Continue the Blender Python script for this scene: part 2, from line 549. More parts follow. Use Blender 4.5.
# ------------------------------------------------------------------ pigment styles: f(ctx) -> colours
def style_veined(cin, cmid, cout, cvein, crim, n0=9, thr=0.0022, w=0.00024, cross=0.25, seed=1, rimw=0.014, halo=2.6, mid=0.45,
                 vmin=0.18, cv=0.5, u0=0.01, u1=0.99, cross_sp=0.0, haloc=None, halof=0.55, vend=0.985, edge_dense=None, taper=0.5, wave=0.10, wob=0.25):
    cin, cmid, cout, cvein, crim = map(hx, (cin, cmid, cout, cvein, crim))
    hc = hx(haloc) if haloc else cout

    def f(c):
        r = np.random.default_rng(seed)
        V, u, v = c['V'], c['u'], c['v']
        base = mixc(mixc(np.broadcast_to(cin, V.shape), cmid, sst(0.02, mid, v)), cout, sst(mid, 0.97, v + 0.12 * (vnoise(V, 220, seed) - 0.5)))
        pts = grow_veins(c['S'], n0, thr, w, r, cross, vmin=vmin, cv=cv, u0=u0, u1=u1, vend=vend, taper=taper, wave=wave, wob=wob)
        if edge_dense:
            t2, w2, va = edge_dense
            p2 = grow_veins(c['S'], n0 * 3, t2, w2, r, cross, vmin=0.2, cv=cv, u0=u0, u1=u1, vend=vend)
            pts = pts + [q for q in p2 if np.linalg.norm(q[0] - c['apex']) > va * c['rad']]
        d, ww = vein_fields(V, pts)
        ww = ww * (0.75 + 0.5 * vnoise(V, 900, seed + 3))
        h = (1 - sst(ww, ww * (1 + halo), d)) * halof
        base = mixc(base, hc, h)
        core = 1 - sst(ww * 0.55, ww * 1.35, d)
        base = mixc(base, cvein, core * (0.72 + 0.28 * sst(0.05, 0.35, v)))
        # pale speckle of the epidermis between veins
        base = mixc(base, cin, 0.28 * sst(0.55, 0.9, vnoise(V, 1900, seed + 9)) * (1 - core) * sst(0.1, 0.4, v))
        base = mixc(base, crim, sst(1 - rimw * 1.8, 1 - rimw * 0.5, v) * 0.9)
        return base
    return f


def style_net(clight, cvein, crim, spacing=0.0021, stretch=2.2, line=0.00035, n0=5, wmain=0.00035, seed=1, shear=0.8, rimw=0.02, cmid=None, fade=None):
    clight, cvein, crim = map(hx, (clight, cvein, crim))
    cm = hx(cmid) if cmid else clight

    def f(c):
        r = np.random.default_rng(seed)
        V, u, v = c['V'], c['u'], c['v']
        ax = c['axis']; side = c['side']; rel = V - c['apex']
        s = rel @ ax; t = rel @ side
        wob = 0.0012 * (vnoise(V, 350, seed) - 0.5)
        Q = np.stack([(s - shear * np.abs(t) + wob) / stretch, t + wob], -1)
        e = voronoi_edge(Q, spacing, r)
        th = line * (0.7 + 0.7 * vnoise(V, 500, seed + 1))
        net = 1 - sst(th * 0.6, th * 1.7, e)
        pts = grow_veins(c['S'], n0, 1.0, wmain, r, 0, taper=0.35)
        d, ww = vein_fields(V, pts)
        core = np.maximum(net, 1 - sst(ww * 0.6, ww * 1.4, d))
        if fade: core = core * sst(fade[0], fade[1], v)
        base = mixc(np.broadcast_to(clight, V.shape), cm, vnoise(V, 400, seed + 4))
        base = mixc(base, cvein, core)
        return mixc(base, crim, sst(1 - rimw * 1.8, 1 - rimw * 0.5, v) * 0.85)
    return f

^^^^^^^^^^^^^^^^

• _WORK REQUIRED_
Go through the listing and print each line exactly as it appears.

• _FULL RESPONSE_
Continue the Blender Python script for this scene: part 2, from line 549. More parts follow. Use Blender 4.5.
# ------------------------------------------------------------------ pigment styles: f(ctx) -> colours
def style_veined(cin, cmid, cout, cvein, crim, n0=9, thr=0.0022, w=0.00024, cross=0.25, seed=1, rimw=0.014, halo=2.6, mid=0.45,
                 vmin=0.18, cv=0.5, u0=0.01, u1=0.99, cross_sp=0.0, haloc=None, halof=0.55, vend=0.985, edge_dense=None, taper=0.5, wave=0.10, wob=0.25):
    cin, cmid, cout, cvein, crim = map(hx, (cin, cmid, cout, cvein, crim))
    hc = hx(haloc) if haloc else cout

    def f(c):
        r = np.random.default_rng(seed)
        V, u, v = c['V'], c['u'], c['v']
        base = mixc(mixc(np.broadcast_to(cin, V.shape), cmid, sst(0.02, mid, v)), cout, sst(mid, 0.97, v + 0.12 * (vnoise(V, 220, seed) - 0.5)))
        pts = grow_veins(c['S'], n0, thr, w, r, cross, vmin=vmin, cv=cv, u0=u0, u1=u1, vend=vend, taper=taper, wave=wave, wob=wob)
        if edge_dense:
            t2, w2, va = edge_dense
            p2 = grow_veins(c['S'], n0 * 3, t2, w2, r, cross, vmin=0.2, cv=cv, u0=u0, u1=u1, vend=vend)
            pts = pts + [q for q in p2 if np.linalg.norm(q[0] - c['apex']) > va * c['rad']]
        d, ww = vein_fields(V, pts)
        ww = ww * (0.75 + 0.5 * vnoise(V, 900, seed + 3))
        h = (1 - sst(ww, ww * (1 + halo), d)) * halof
        base = mixc(base, hc, h)
        core = 1 - sst(ww * 0.55, ww * 1.35, d)
        base = mixc(base, cvein, core * (0.72 + 0.28 * sst(0.05, 0.35, v)))
        # pale speckle of the epidermis between veins
        base = mixc(base, cin, 0.28 * sst(0.55, 0.9, vnoise(V, 1900, seed + 9)) * (1 - core) * sst(0.1, 0.4, v))
        base = mixc(base, crim, sst(1 - rimw * 1.8, 1 - rimw * 0.5, v) * 0.9)
        return base
    return f


def style_net(clight, cvein, crim, spacing=0.0021, stretch=2.2, line=0.00035, n0=5, wmain=0.00035, seed=1, shear=0.8, rimw=0.02, cmid=None, fade=None):
    clight, cvein, crim = map(hx, (clight, cvein, crim))
    cm = hx(cmid) if cmid else clight

    def f(c):
        r = np.random.default_rng(seed)
        V, u, v = c['V'], c['u'], c['v']
        ax = c['axis']; side = c['side']; rel = V - c['apex']
        s = rel @ ax; t = rel @ side
        wob = 0.0012 * (vnoise(V, 350, seed) - 0.5)
        Q = np.stack([(s - shear * np.abs(t) + wob) / stretch, t + wob], -1)
        e = voronoi_edge(Q, spacing, r)
        th = line * (0.7 + 0.7 * vnoise(V, 500, seed + 1))
        net = 1 - sst(th * 0.6, th * 1.7, e)
        pts = grow_veins(c['S'], n0, 1.0, wmain, r, 0, taper=0.35)
        d, ww = vein_fields(V, pts)
        core = np.maximum(net, 1 - sst(ww * 0.6, ww * 1.4, d))
        if fade: core = core * sst(fade[0], fade[1], v)
        base = mixc(np.broadcast_to(clight, V.shape), cm, vnoise(V, 400, seed + 4))
        base = mixc(base, cvein, core)
        return mixc(base, crim, sst(1 - rimw * 1.8, 1 - rimw * 0.5, v) * 0.85)
    return f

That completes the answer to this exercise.